In sub-Saharan Africa specifically, population growth has largely offset reductions in solid fuel use, keeping the absolute number of exposed people stubbornly high. Indoor and outdoor pollution also compound each other: the fine particles from a cooking fire add to whatever ambient pollution is already in the air outside.

What the Numbers Mean for Health

The WHO’s recommended annual limit for PM2.5 is 5 µg/m³. Only about 1 percent of the global population lives in areas that meet it. The WHO also sets a series of less stringent interim targets, and 83 percent of countries (170 nations) meet the least ambitious of these, which allows up to 35 µg/m³. That gap between the interim target and the actual guideline illustrates how far most of the world still has to go.

Air pollution’s effect on life expectancy is significant. The University of Chicago’s Air Quality Life Index estimates that particulate pollution reduces average global life expectancy by almost two years. The burden falls disproportionately on people in South Asia and sub-Saharan Africa, where concentrations are highest and access to healthcare is most limited.

The Bottom Line on Trends

Particulate pollution has improved in wealthy nations with strong regulatory frameworks but worsened in fast-growing economies across Asia and Africa.

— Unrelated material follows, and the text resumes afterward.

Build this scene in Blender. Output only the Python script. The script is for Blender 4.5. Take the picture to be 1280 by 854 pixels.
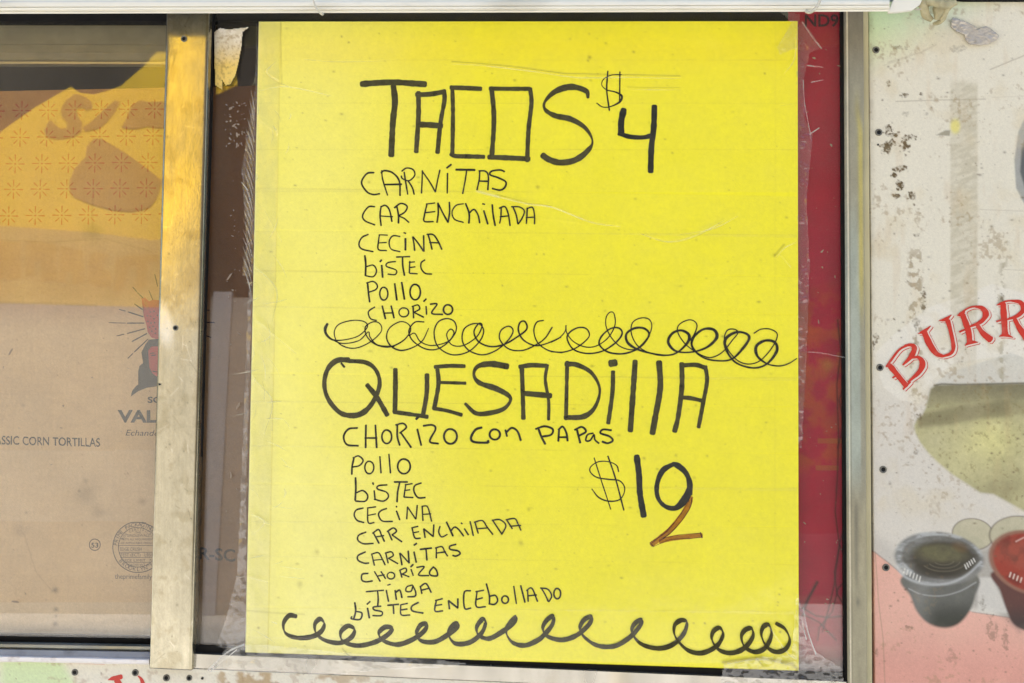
import bpy, bmesh, math
import numpy as np
from mathutils import Matrix, Vector, Euler

# ------------------------------------------------------------------ camera, sky, sun, exposure
for o in list(bpy.data.objects): bpy.data.objects.remove(o)
sc = bpy.context.scene
COL = sc.collection
FPX = 1412.0                       # focal length in photo pixels (1280 wide)
CAM = Vector((0.0, -1.2, 1.6))
ROT = Euler((math.radians(90 + 2.7), 0.0, math.radians(2.0)), 'XYZ')
cd = bpy.data.cameras.new('camera')
cam = bpy.data.objects.new('camera', cd); COL.objects.link(cam)
cam.location = CAM; cam.rotation_euler = ROT
cd.sensor_width = 36; cd.lens = 36 * FPX / 1280; cd.clip_start = 0.01; cd.clip_end = 200
sc.camera = cam

SUN_EL, SUN_AZ = math.radians(56), math.radians(12)     # sun stands behind the truck: this side is in open shade
w = bpy.data.worlds.new('World'); sc.world = w; w.use_nodes = True
nt = w.node_tree
sky = nt.nodes.new('ShaderNodeTexSky'); sky.sky_type = 'NISHITA'; sky.sun_disc = False
sky.sun_elevation = SUN_EL; sky.sun_rotation = SUN_AZ
sky.air_density = 1.0; sky.dust_density = 3.0
bg = nt.nodes['Background']; bg.inputs['Strength'].default_value = 0.13
nt.links.new(sky.outputs[0], bg.inputs['Color'])
sl = bpy.data.lights.new('sun', 'SUN'); sl.energy = 4.5; sl.angle = math.radians(0.5); sl.color = (1, .975, .93)
sun = bpy.data.objects.new('sun', sl); COL.objects.link(sun)
sun.rotation_euler = Vector((math.sin(SUN_AZ) * math.cos(SUN_EL), math.cos(SUN_AZ) * math.cos(SUN_EL), math.sin(SUN_EL))).to_track_quat('Z', 'Y').to_euler()
sc.view_settings.view_transform = 'Standard'; sc.view_settings.look = 'None'
sc.view_settings.exposure = 1.72; sc.view_settings.gamma = 1.0
sc.view_settings.use_curve_mapping = False
sc.render.engine = 'CYCLES'
sc.cycles.max_bounces = 10; sc.cycles.transparent_max_bounces = 32
sc.cycles.use_denoising = True
sc.cycles.caustics_reflective = False; sc.cycles.caustics_refractive = False

# ------------------------------------------------------------------ geometry helpers
R3 = np.array(ROT.to_matrix())
C0 = np.array(CAM)
def P(px, py, y):
    """world point where the photo pixel meets the vertical plane at depth y"""
    px = np.asarray(px, float); py = np.asarray(py, float); y = np.asarray(y, float)
    px, py, y = np.broadcast_arrays(px, py, y)
    d = np.stack([(px - 640) / FPX, -(py - 427) / FPX, -np.ones_like(px)], -1) @ R3.T
    t = (y - C0[1]) / d[..., 1]
    return C0 + d * t[..., None]
def link(o, parent=None):
    COL.objects.link(o)
    if parent is not None: o.parent = parent
    return o
def thing(name, label, cat, loc=(0, 0, 0), group=None):
    o = bpy.data.objects.new(name, None); COL.objects.link(o)
    o.location = loc; o.empty_display_size = .02
    o['label'] = label; o['category'] = cat
    if group: o['group'] = group
    o['kind'] = 'thing'
    return o
def tag(o, label, cat, group=None):
    o['label'] = label; o['category'] = cat
    if group: o['group'] = group
    o['kind'] = 'thing'
    return o
def mesh(name, verts, faces, mat, parent=None, smooth=False, cols=None, label=None, kind=None):
    me = bpy.data.meshes.new(name)
    verts = np.asarray(verts, float)
    off = np.zeros(3)
    if parent is not None:
        p = parent
        while p is not None: off += np.array(p.location); p = p.parent
    verts = verts - off
    me.from_pydata(verts.tolist(), [], [tuple(int(i) for i in f) for f in faces])
    if cols is not None:
        a = me.color_attributes.new('print', 'FLOAT_COLOR', 'POINT')
        c = np.ones((len(verts), 4), np.float32); c[:, :3] = cols
        a.data.foreach_set('color', c.ravel())
    if smooth: me.polygons.foreach_set('use_smooth', [True] * len(me.polygons))
    for m in (mat if isinstance(mat, (list, tuple)) else [mat]): me.materials.append(m)
    me.update()
    o = bpy.data.objects.new(name, me); link(o, parent)
    if label: o['label'] = label
    if kind: o['kind'] = kind
    return o
def fix_normals(o, bevel=0, seg=2):
    bm = bmesh.new(); bm.from_mesh(o.data)
    bmesh.ops.recalc_face_normals(bm, faces=bm.faces)
    if bevel:
        bmesh.ops.bevel(bm, geom=bm.edges[:], offset=bevel, segments=seg, profile=.6, affect='EDGES', clamp_overlap=True)
    bm.to_mesh(o.data); bm.free()
    return o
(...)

Ground-level ozone is increasing almost everywhere. Wildfires are injecting a growing, largely uncontrolled source of pollution into regions that had been getting cleaner. And while indoor air pollution is declining as a proportion of global exposure, population growth in the most affected regions is blunting that progress. The global average hasn’t meaningfully improved in years, and 2023 saw a slight step backward.